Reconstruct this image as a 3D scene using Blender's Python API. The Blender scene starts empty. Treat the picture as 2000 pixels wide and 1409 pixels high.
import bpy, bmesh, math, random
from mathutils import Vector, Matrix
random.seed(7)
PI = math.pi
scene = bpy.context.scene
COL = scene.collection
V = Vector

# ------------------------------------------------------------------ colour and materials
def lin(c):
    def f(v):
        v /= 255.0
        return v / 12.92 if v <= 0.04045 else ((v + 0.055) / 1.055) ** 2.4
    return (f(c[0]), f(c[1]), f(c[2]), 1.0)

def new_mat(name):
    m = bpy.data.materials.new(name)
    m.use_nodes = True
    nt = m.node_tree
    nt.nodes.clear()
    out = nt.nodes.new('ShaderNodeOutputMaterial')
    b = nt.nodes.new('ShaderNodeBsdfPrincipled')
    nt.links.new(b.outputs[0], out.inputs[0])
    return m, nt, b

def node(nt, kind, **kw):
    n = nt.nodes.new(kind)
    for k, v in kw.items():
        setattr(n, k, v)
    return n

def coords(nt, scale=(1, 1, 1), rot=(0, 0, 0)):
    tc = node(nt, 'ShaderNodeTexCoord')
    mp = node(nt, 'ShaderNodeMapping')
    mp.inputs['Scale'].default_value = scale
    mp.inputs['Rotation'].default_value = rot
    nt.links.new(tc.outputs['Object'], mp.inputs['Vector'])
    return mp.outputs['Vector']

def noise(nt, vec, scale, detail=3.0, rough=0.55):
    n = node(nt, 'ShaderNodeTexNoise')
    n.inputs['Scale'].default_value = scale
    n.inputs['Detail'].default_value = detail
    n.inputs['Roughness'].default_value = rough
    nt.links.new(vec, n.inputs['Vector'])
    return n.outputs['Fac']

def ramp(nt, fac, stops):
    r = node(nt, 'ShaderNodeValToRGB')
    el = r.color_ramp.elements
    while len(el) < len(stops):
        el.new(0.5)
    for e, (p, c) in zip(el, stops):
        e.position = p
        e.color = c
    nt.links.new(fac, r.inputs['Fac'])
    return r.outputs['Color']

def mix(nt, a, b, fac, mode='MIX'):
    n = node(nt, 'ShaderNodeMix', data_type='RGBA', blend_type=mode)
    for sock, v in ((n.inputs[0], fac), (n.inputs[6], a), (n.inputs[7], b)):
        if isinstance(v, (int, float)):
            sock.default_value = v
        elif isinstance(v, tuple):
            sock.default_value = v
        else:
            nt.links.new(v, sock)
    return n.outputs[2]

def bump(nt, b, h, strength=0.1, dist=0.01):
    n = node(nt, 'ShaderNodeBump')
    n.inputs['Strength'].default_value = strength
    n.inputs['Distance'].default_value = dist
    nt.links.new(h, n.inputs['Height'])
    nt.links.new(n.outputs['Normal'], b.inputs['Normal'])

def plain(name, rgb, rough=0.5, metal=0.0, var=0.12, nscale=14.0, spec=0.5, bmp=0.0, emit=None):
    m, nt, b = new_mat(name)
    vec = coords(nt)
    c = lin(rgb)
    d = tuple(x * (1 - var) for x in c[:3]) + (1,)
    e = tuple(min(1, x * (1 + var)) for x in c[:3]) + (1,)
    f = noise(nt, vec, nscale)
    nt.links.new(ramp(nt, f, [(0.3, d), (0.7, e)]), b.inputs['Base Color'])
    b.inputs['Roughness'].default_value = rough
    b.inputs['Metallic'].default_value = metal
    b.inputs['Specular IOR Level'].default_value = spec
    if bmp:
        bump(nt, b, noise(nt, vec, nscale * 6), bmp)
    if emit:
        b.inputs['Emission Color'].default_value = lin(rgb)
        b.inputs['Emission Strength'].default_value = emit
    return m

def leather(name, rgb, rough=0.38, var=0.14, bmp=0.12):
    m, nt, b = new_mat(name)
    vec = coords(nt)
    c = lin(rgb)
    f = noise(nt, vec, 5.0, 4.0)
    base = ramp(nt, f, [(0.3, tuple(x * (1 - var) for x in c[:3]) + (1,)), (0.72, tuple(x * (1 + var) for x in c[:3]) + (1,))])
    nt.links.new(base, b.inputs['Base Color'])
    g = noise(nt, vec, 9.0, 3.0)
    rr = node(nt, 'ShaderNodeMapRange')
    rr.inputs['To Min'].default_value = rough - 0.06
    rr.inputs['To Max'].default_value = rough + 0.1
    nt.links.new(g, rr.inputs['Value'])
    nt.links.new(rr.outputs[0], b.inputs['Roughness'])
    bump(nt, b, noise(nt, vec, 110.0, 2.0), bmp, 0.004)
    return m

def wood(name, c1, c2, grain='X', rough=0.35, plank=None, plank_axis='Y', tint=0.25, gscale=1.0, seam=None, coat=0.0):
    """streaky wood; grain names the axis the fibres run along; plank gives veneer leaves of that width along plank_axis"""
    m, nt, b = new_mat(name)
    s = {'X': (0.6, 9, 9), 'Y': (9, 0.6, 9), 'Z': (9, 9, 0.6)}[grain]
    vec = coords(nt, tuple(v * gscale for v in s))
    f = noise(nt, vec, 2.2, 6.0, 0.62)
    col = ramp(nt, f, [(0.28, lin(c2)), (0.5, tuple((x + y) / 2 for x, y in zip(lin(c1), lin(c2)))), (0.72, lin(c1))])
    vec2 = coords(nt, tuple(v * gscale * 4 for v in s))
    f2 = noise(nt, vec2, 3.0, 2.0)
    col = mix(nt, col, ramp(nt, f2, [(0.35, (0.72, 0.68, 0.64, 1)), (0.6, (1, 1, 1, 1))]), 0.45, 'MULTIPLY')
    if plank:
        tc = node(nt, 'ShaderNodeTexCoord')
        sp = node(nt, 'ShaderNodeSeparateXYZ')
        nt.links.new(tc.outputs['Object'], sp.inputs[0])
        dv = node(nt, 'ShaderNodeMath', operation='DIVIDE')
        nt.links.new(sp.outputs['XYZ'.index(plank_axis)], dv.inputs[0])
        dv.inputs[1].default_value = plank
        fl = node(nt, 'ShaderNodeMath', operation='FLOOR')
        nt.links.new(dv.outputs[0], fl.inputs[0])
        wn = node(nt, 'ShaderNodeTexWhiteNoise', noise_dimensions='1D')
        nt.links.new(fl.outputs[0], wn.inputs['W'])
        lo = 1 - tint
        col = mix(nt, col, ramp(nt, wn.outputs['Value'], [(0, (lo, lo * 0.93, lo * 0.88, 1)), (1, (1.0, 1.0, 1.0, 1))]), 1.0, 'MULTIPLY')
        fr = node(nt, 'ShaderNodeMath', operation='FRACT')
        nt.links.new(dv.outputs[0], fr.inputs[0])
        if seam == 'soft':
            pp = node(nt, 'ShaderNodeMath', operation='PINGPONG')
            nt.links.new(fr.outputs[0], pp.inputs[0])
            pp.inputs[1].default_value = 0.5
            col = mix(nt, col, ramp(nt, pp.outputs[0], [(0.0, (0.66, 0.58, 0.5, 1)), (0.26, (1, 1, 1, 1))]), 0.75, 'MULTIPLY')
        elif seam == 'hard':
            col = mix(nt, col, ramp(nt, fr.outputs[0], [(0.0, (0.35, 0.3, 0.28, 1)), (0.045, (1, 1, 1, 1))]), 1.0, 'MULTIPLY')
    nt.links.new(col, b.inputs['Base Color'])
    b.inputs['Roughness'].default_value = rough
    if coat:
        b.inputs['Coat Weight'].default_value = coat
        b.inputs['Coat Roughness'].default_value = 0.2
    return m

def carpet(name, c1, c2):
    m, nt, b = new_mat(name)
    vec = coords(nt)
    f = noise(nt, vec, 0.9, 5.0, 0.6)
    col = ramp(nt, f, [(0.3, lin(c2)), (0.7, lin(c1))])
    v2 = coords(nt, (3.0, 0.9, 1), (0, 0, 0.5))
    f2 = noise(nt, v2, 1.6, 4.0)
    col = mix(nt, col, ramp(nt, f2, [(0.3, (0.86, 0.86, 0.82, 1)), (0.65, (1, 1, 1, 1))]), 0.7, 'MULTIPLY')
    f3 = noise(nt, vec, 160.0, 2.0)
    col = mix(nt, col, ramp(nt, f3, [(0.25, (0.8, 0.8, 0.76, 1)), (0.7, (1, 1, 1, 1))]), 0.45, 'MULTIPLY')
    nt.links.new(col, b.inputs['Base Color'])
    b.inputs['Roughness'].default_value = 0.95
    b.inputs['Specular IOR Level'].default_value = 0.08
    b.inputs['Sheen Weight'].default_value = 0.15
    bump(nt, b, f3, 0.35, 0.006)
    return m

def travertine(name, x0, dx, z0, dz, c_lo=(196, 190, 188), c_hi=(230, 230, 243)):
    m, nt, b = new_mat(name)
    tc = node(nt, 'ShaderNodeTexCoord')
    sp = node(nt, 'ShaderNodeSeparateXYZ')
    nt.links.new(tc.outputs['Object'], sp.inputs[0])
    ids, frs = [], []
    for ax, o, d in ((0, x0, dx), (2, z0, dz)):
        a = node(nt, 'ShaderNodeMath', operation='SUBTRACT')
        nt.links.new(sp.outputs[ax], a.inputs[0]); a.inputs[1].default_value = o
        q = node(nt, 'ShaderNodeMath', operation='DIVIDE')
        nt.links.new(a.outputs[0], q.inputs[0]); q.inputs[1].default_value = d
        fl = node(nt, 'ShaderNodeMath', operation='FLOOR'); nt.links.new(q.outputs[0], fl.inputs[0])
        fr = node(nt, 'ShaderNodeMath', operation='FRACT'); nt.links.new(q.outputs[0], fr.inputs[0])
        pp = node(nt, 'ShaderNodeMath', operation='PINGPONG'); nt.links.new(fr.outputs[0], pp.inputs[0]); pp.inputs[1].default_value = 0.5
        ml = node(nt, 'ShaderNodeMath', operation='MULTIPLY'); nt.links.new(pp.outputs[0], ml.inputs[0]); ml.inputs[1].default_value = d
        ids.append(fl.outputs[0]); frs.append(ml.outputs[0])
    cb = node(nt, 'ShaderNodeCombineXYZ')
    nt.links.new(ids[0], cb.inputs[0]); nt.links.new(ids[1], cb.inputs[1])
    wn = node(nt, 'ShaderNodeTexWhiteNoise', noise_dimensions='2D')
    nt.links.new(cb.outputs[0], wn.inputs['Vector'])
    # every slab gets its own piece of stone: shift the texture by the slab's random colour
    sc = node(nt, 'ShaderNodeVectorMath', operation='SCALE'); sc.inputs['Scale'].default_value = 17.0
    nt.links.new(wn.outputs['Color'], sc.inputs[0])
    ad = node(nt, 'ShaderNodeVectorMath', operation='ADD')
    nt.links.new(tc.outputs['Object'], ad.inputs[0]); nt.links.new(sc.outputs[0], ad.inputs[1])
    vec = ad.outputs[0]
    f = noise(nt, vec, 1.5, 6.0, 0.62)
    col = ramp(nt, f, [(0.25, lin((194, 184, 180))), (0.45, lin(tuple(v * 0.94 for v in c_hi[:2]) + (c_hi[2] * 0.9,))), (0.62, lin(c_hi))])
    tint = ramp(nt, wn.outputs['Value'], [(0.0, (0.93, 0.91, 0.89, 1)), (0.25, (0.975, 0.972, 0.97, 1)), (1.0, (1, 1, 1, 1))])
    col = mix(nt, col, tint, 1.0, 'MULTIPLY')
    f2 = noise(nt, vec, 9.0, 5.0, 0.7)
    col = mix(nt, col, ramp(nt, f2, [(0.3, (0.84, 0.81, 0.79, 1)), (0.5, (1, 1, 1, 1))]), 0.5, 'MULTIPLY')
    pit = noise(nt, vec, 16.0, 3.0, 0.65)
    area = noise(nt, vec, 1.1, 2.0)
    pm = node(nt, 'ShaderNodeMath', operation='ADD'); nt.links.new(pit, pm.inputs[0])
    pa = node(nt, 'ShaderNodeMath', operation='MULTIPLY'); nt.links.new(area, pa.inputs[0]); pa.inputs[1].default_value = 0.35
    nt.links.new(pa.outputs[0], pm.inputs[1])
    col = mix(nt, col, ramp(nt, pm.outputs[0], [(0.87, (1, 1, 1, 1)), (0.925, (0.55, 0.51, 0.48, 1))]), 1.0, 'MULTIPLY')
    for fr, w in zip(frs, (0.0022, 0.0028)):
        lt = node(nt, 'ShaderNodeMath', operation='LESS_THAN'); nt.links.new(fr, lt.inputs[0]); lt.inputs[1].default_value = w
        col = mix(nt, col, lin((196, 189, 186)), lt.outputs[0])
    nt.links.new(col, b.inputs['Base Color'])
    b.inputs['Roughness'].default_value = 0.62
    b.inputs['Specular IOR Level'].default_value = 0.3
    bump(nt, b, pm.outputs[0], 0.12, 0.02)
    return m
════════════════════
WORK TO COMPLETE.
Tell how many lines of the data include the word "scene", and nothing else.

ANSWER TO THE EXERCISE.
3